• **WORK INSTRUCTIONS**
Will you quote precisely the lines that run from the top of the material below to the line containing "part('belt_guard', MB().prism(oa, xb, xf", both ends included?

• **GIVEN MATERIAL**
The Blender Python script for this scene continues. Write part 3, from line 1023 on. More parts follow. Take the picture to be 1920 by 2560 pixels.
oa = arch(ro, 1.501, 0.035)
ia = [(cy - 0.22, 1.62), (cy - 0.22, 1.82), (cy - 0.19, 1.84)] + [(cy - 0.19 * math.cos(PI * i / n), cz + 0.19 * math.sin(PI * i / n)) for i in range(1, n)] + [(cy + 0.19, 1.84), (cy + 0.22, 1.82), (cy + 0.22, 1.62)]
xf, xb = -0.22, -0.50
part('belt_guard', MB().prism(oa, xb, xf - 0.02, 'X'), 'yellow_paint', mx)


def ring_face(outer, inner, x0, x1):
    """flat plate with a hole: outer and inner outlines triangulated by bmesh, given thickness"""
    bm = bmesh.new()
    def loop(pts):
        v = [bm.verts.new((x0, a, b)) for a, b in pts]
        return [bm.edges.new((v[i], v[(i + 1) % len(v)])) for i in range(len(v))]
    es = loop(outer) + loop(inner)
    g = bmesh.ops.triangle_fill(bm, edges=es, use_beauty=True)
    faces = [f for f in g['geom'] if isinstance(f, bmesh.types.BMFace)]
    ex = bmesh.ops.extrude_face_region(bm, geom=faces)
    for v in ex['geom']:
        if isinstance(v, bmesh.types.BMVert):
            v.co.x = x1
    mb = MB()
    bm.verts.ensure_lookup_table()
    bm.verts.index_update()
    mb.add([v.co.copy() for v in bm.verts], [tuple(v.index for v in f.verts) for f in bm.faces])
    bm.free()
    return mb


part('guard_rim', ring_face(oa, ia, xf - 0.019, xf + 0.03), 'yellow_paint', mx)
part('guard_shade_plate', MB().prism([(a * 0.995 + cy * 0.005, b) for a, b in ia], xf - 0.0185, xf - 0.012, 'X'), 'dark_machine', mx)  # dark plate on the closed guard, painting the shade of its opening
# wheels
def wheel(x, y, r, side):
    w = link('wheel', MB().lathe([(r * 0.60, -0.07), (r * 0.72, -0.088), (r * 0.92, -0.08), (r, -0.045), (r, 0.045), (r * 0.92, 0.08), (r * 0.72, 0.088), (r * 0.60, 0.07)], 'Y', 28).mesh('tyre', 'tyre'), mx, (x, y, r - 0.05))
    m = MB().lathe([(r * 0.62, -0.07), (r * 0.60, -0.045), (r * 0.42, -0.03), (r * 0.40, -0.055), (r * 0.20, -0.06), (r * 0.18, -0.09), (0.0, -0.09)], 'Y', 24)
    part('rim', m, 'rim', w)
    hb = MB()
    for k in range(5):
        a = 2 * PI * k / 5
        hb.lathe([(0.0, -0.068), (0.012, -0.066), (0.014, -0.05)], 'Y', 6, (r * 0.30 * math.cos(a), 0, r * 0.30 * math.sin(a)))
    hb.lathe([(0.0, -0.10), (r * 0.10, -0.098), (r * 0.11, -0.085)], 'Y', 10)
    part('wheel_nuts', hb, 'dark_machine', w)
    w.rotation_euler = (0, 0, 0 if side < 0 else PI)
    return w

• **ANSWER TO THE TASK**
The Blender Python script for this scene continues. Write part 3, from line 1023 on. More parts follow. Take the picture to be 1920 by 2560 pixels.
oa = arch(ro, 1.501, 0.035)
ia = [(cy - 0.22, 1.62), (cy - 0.22, 1.82), (cy - 0.19, 1.84)] + [(cy - 0.19 * math.cos(PI * i / n), cz + 0.19 * math.sin(PI * i / n)) for i in range(1, n)] + [(cy + 0.19, 1.84), (cy + 0.22, 1.82), (cy + 0.22, 1.62)]
xf, xb = -0.22, -0.50
part('belt_guard', MB().prism(oa, xb, xf - 0.02, 'X'), 'yellow_paint', mx)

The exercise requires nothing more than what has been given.